CHICAGO
07/27/2011 02:30 pm ET Updated Sep 26, 2011

Chicago Urban Farming: Mayor Emanuel Reverses Daley's Course, Plans Expansion Of City Agriculture

In a pointed reversal of his predecessor's policies, Chicago Mayor Rahm Emanuel announced on Tuesday that he is supporting an ordinance that would allow for a vast expansion of urban farms around the city.

Advocates say such projects have the potential to transform decaying vacant lots into vibrant farms producing healthy, locally-sourced foods that can be sold in neighborhoods where produce is otherwise hard to come by, and providing jobs in economically depressed areas.

Mayor Richard Daley was nominally a proponent of urban farms, and his administration supported an ordinance last winter that would have legalized certain types of agriculture within city limits.

But many farmers argued that the bill would actually choke off urban-farming growth by placing a series of onerous restrictions on how and where the farms could be established.

By contrast, Emanuel's proposal, unveiled at a Tuesday press conference at the Iron Street Farm in Bridgeport, marks a turnaround on almost every major point of contention, according to the Chicago Tribune.

"Mayor Daley told us that people moved to the city to get away from farms, not to have farms in the city," Ken Dunn, who runs the one-acre City Farm in the Cabrini-Green neighborhood, told the Tribune. "He got a lot of mileage out of being the 'Green Mayor,' but he didn't have it in his bones."

The new proposal would increase the maximum size of community gardens to 25,000 square feet, a size that advocates say would help them become viable growing spaces.
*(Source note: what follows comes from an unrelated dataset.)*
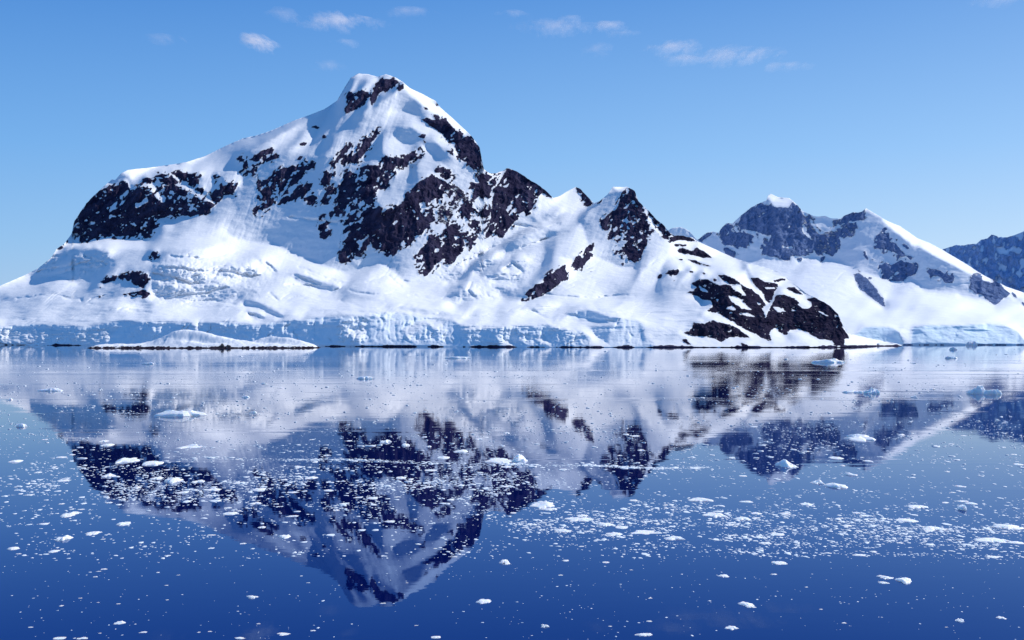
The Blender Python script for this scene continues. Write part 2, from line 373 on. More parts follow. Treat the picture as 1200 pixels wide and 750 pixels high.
# headland snow
face([(790,284),(870,308),(930,334),(900,345),(860,330),(800,318),(770,330),(776,310)], 21, 52, 3)
face([(735,346),(775,330),(810,322),(815,380),(780,382),(735,365)], 22, 10, 6)
face([(870,309),(877,314),(884,330),(893,340),(888,344),(878,328)], 50, -45, 1.2)
face([(878,312),(900,316),(915,322),(900,329),(884,325)], 30, 20, 1.5)
face([(800,378),(860,385),(950,395),(990,404),(990,408),(780,408)], 35, 40, 2)
# shore ice cliffs
CL = [(-70,384),(0,384),(35,380),(60,381),(100,384),(128,378),(150,376),(185,378),(215,379),(240,380),(262,378),(300,381),(330,377),(350,376),(375,372),(425,371),(440,368),(457,366),(475,368),(500,373),(530,376),(545,384),(565,386),(600,383),(640,381),(660,386),(675,392),(690,402),(692,407)]
face(CL+[(692,412),(-70,412)], 76, -6, 1.2, 1.4); paint(ICE, CL+[(692,412),(-70,412)], 1, 1.0, .8)
C2 = [(676,364),(690,364),(715,372),(742,375),(757,382),(754,392),(763,400),(768,408),(690,408),(680,395),(668,380),(660,374)]
face(C2, 74, -20, 1.2, 1); paint(ICE, C2, .8, 1, .8)
face([(660,372),(680,374),(714,378),(722,376),(721,382),(690,384),(700,395),(716,407),(688,407),(692,396),(680,388),(650,384)], 22, 45, 1, .6)
paint(ICE, [(660,372),(680,374),(714,378),(722,376),(721,382),(690,384),(700,395),(716,407),(688,407),(692,396),(680,388),(650,384)], 0, .6, .6)
face([(752,384),(790,386),(800,392),(795,402),(765,403)], 52, 30, 2)
for P in ([(400,394),(406,388),(418,388),(426,376),(430,384),(426,396),(418,400),(410,393)], [(472,386),(482,382),(492,377),(510,374),(520,377),(519,388),(508,386),(500,380),(486,390),(478,398)],
          [(0,386),(40,388),(60,400),(0,405)], [(96,388),(140,383),(130,396),(110,404),(80,404)], [(30,386),(60,386),(90,392),(60,396),(36,396)], [(224,378),(236,378),(238,388),(226,386)],
          [(540,388),(552,380),(570,378),(580,384),(558,387)], [(588,406),(592,398),(600,400),(604,407)], [(628,400),(634,392),(645,402),(646,407)], [(262,380),(266,390),(263,392)], [(303,382),(306,393),(303,393)], [(312,380),(314,388),(311,388)]):
    face(P, 38, 62, 1, 1.5); paint(ICE, P, .1, 1, .8)
paint(REL, [(-70,386),(128,384),(128,405),(-70,405)], .5, 1, 2); paint(REL, [(395,374),(430,374),(430,402),(395,402)], .6, 1, 2)
paint(REL, [(470,374),(525,374),(525,402),(470,402)], .4, 1, 2); paint(REL, [(540,380),(660,380),(690,406),(540,406)], .4, 1, 2)

# ---------- rock cover
def rocks(lst, val=1.0, warp=1.0, tone=None, th=None, ph=None):
    for P in lst:
        paint(ROCK, P, val, warp, .55)
        if th is not None: paint(TH, P, th, warp, 1.0); paint(PH, P, ph, warp, 1.0)
        if tone is not None: paint(TONE, P, tone, 1, 1)
BUTTRESS = [(84,278),(87,260),(91,252),(101,240),(110,229),(120,221),(132,219),(149,213),(152,225),(158,221),(172,217),(180,228),(188,238),(195,236),(186,224),(182,216),(192,218),(205,217),(215,223),(222,226),(236,235),(249,237),(246,247),(232,251),(224,254),(213,251),(205,257),(195,255),(183,257),(186,266),(176,271),(177,280),(168,276),(150,277),(128,277),(112,279),(104,282),(92,284),(95,276),(89,275)]
rocks([BUTTRESS], th=66, ph=-22)
rocks([[(166,210),(180,207),(190,203),(200,205),(207,211),(212,214),(200,217),(192,216),(180,214),(170,213)], [(198,202),(212,203),(224,203),(236,204),(234,212),(222,214),(210,209)],
       [(220,216),(232,208),(234,213),(226,220)], [(232,220),(240,221),(238,226),(230,225)], [(246,229),(252,222),(257,216),(262,213),(272,215),(280,213),(275,223),(277,231),(268,228),(262,229),(256,238),(249,235)],
       [(249,205),(256,204),(262,211),(259,213),(251,209)], [(276,187),(286,180),(290,182),(289,188),(293,202),(287,205),(278,202),(286,198),(285,190)],
       [(292,188),(302,180),(308,175),(319,173),(319,178),(309,183),(303,189)], [(308,187),(318,183),(328,181),(326,186),(310,190)], [(294,200),(302,195),(300,205),(295,206)],
       [(298,251),(300,238),(308,232),(306,225),(301,219),(304,213),(314,209),(322,204),(332,196),(345,195),(352,196),(360,192),(358,202),(350,208),(342,212),(334,220),(327,228),(320,234),(320,240),(311,245),(303,255)],
       [(325,240),(330,233),(340,228),(352,221),(360,214),(367,216),(358,227),(345,234),(335,238)], [(346,188),(352,182),(355,183),(353,188)], [(351,169),(356,166),(359,168),(356,171)], [(352,192),(360,188),(361,191),(354,194)],
       [(364,149),(371,147),(375,149),(372,151)], [(376,161),(379,157),(383,161),(378,163)], [(351,168),(356,166),(358,169),(354,171)],
       [(402,113),(408,107),(415,109),(425,106),(433,109),(427,118),(420,127),(411,131),(402,135),(405,124),(411,120),(408,116)],
       [(436,125),(433,116),(438,108),(442,99),(449,94),(458,92),(468,96),(463,98),(457,102),(452,107),(447,106),(441,113)], [(466,102),(472,98),(473,104),(467,107)],
       [(392,190),(400,177),(408,166),(413,168),(408,175),(403,182),(411,184),(419,178),(424,170),(420,164),(433,161),(439,155),(442,148),(447,148),(444,157),(438,166),(432,176),(421,186),(413,192),(405,195),(399,192)],
       [(447,187),(452,181),(460,187),(466,184),(478,186),(484,178),(493,171),(496,177),(490,187),(480,195),(470,195),(460,193),(450,194)],
       [(340,217),(342,205),(350,200),(356,193),(372,190),(368,197),(358,200),(352,210),(344,216)], [(340,228),(352,221),(360,217),(358,222),(350,230),(342,236)],
       [(359,232),(367,228),(373,232),(368,240),(361,241)], [(376,212),(380,203),(386,197),(388,190),(393,191),(392,198),(389,206),(385,215),(378,220)], [(377,236),(386,221),(392,217),(390,225),(394,226),(386,238),(380,240)],
       [(373,268),(376,254),(386,251),(385,258),(382,268),(375,270)], [(374,280),(380,272),(390,268),(386,275),(380,280)],
       [(397,297),(404,290),(401,284),(404,278),(405,268),(411,262),(402,265),(400,258),(410,252),(398,254),(391,253),(391,240),(396,232),(397,220),(401,214),(403,204),(412,199),(426,195),(440,193),(445,200),(452,192),(460,192),(461,205),(453,213),(455,219),(446,223),(440,214),(436,220),(434,228),(442,240),(452,246),(458,243),(466,241),(474,236),(479,225),(488,215),(500,209),(510,207),(520,212),(529,218),(523,229),(515,240),(508,248),(510,258),(500,265),(488,280),(478,288),(470,287),(463,298),(455,298),(446,292),(437,291),(434,283),(430,288),(428,298),(420,302),(414,295),(405,302),(412,307),(400,308),(394,297)],
       ], th=60, ph=-24)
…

It would also ease fencing and parking restrictions on some of the larger urban farms, to allow them to operate in a more cost-effective way, the Associated Press reports.

"Our ordinance will deal with the ability of turning a plot like this that was an eyesore into an economic engine in the neighborhood," Emanuel said at Iron Street, according to WBEZ. The site was formerly an abandoned truck depot.

The farm is "creating hundreds of jobs just here, and there’s thousands of sites like this throughout the city,” he said.

Emanuel's measure could be moved through the City Council as soon as September of this year.